Économie

Le cri du cœur d’un agriculteur au président Tebboune

Sur instruction du président de la République, le gouvernement a instauré dès mars 2022, une allocation chômage sous forme de présalaire aux primo demandeurs d’emplois.

Sont éligibles, sous certaines conditionnalités, à cette allocation, fixée à 13 000 DA, les chômeurs primo-demandeurs âgés entre 19 et 40 ans. Si cette annonce a été accueillie avec enthousiasme par les concernés, il semble que l’instauration d’une telle mesure a aggravé les problèmes de certains secteurs qui se plaignaient déjà de l’indisponibilité de la main-d’œuvre locale.

Les jeunes algériens se détournent des chantiers de BTP et des champs agricoles en raison de la faiblesse des rémunérations et de la pénibilité du travail.

Si le secteur du BTP est paralysé par la crise, ce n’est pas le cas de l’agriculture qui réalise des taux de croissance élevés, avec des besoins énormes en main d’œuvre pour planter et récolter des tomates, des haricots verts, des fraises, de la pastèque, des melons, etc.

C’est par un cri du cœur qu’un agriculteur s’est adressé au président de la République Abdelmadjid Tebboune pour se plaindre du manque de main d’œuvre dans le secteur, et aussi pour demander que cette allocation soit carrément supprimée.

« Il n’y a plus de travailleurs. Les jeunes ne veulent pas travailler. Il n’y a plus personne pour récolter la tomate, la pomme de terre, la pastèque et le melon », a-t-il énuméré dans une vidéo dans un champ déserté par les travailleurs.

Ce cas en rappelle un autre, celui de Teleghma, dans la wilaya de Mila, où les agriculteurs peinent à trouver de la main-d’œuvre algérienne pour récolter de l’ail dont regorge pourtant la région.

Leur salut, ils le doivent aux migrants subsahariens rémunérés 8000 dinars le quintal et peuvent gagner jusqu’à 10.000 dinars par jour. La chaîne YouTube de la Chambre nationale de l’agriculture a, en juin dernier, mis la lumière sur le déficit en main d’œuvre agricole dans cette région.

Ce qui a poussé les agriculteurs, comme le fait remarquer l’animateur de la chaîne, à accélérer le processus de mécanisation. « N’était la présence de migrants subsahariens en nombre, peut-être que les agriculteurs ne trouveraient-ils pas qui leur récoltera l’ail », a-t-il expliqué.

Et même à l’aide des machines, la partie est loin d’être gagnée. « Les nôtres (les jeunes algériens) viennent travailler deux heures par jour, de 6h à 8h et s’en vont », se désole un agriculteur qui pose un problème antérieur à la mise en place de l’allocation chômage.

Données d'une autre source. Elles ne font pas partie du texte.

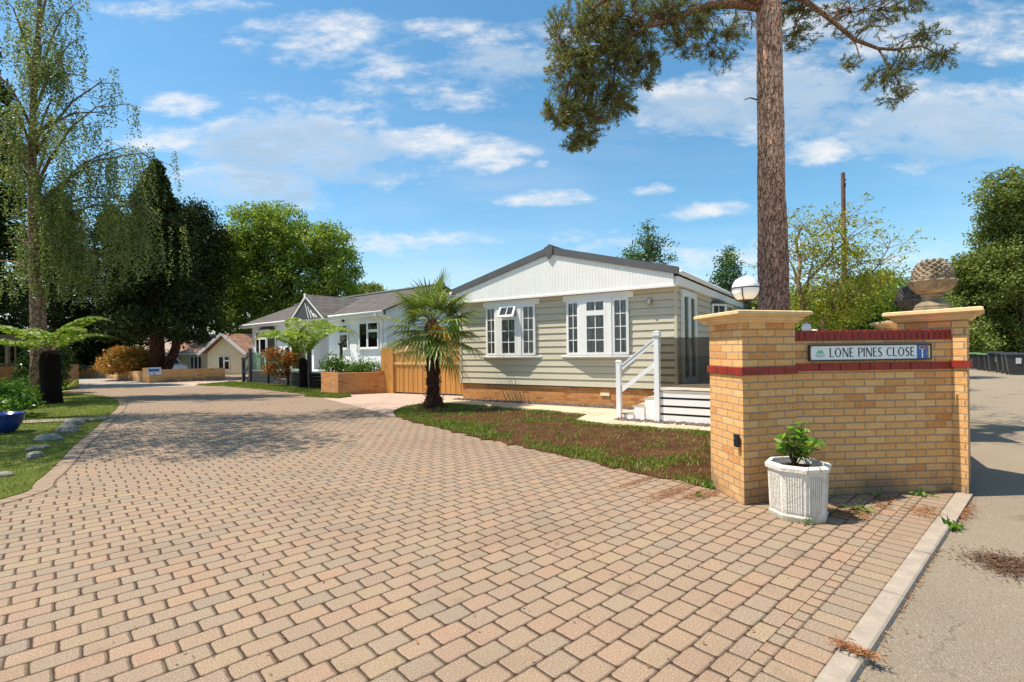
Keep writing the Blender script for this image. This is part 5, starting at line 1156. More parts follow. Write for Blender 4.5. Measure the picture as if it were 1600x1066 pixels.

Pourquoi les jeunes fuient le travail agricole

Selon l’économiste Noureddine Sahali qui a réalisé des travaux académiques sur le secteur de l’agriculture, les facteurs qui expliquent le manque de main d’œuvre agricole sont de plusieurs ordres.

Il cite en premier lieu le facteur liée à la précarité qui caractérise la filière de façon générale. « L’assurance agricole n’existe pratiquement pas. On a essayé de professionnaliser l’activité agricole, mais cela reste loin des ambitions des pouvoirs publics, étant donné qu’il y a beaucoup d’agriculteurs qui ne sont pas assurés », expose M. Sahali en mettant en exergue aussi la pénibilité du travail agricole.

 Autre facteur : la saisonnalité du travail agricole. « On n’a pas d’exploitations intégrées où il y a du travail tout au long de l’année, c’est-à-dire une activité permanente », dit-il, citant le cas de l’arboriculture et l’oléiculture, entre autres exemples.

Ce qui n’est pas, ajoute-t-il, de nature à attirer les jeunes algériens qui cherchent un travail stable et bien rémunéré. « Si l’élevage bovin, qui implique un suivi quotidien, ce n’est pas le cas pour les autres activités », relève Noureddine Sahali.

Le troisième élément qui tient à distance les jeunes des champs agricoles est le manque de modernisation dont souffre l’agriculture algérienne, selon l’économiste.

La rémunération qui n’est pas proportionnelle à l’effort fourni est une autre explication avancée par M. Sahali pour expliquer pourquoi les jeunes algériens fuient le travail agricole. Des salaires moins attrayants comparés à ceux offerts dans d’autres secteurs. « En matière de salaires, l’agriculture est en bas de l’échelle comparativement à des secteurs comme les services », note l’économiste.